Scala - 检查列表中是否存在对象

Question

我试图编写一个算法来检查列表中是否存在对象。

我的案例类如下：

case class Person(id:Int, name:String, friends:List[Person] = Nil)

我使用此代码编写了它：

@tailrec
final def find(id: Int, tree: List[Person]):Option[Person] = tree match {
  case Nil => None
  case (h :: t) => if(h.id == id) Option(h) else find(key, t ::: h.friends)
}

这是一个好方法吗？使用tail递归并在尾部列表中附加另一个列表？

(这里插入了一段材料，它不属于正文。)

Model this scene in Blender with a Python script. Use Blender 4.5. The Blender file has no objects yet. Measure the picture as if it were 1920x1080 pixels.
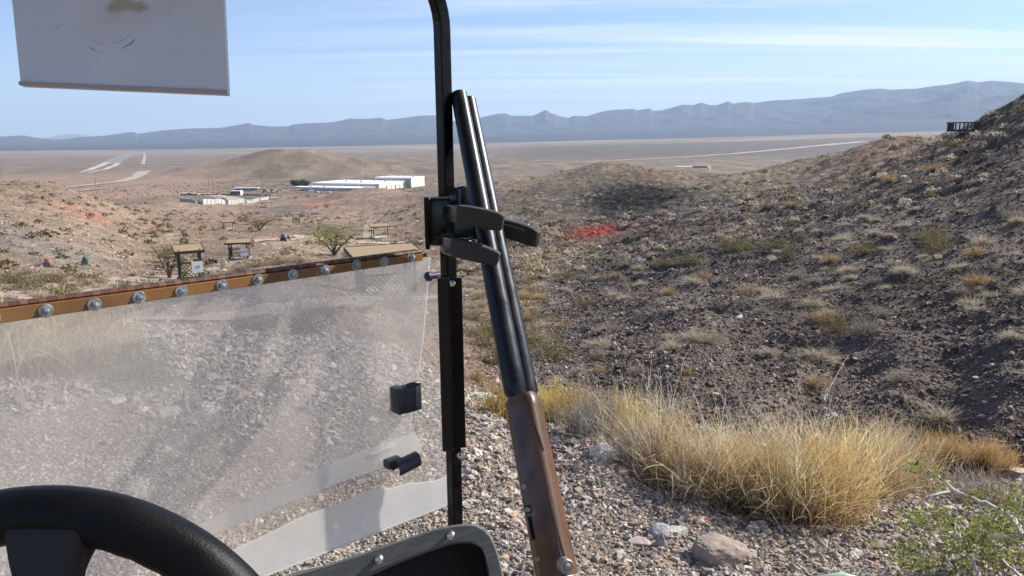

如果不是，最好的方法是什么？

Answer 1

我最终得到了以下实现，基本上尾递归BFS ：

@tailrec
def find(id: Int, level: List[Person], visited: Set[Person] = Set.empty): Option[Person] =
  if (level.isEmpty) None
  else {
    // Try to find person on this level
    val found = level.find(_.id == id).filterNot(visited.contains)
    if (found.isDefined) found
    else find(
      id,
      // Next level construction
      level.flatMap(_.friends).distinct,
      // Keep track of visited to handle cycles
      visited ++ level
    )
  }

更新：另外，我建议按名称添加呼叫，以便能够使用更多测试用例：

class Person(val id: Int, val name: String, friends: => List[Person]) {

  def friendList = friends

  override def toString = name
}

object Person {

  def apply(id: Int, name: String, friends: => List[Person] = Nil) = new Person(id, name, friends)
}

在这种情况下，您可以从评论中撰写示例：

val john = Person(1, "john")
val russ = Person(2, "russ")
val bob = Person(3, "bob")
val lois = Person(5, "lois")

lazy val `eve friends` = List(john, anne)
lazy val `peter friends` = List(eve, bob, russ)
lazy val `anne friends` = List(peter, lois)

val eve = Person(7, "eve", `eve friends`)
val peter = Person(8, "peter", `peter friends`)
val anne: Person = Person(6, "anne", `anne friends`)

println(find(8, List(eve, peter, lois))) // result: Some(peter)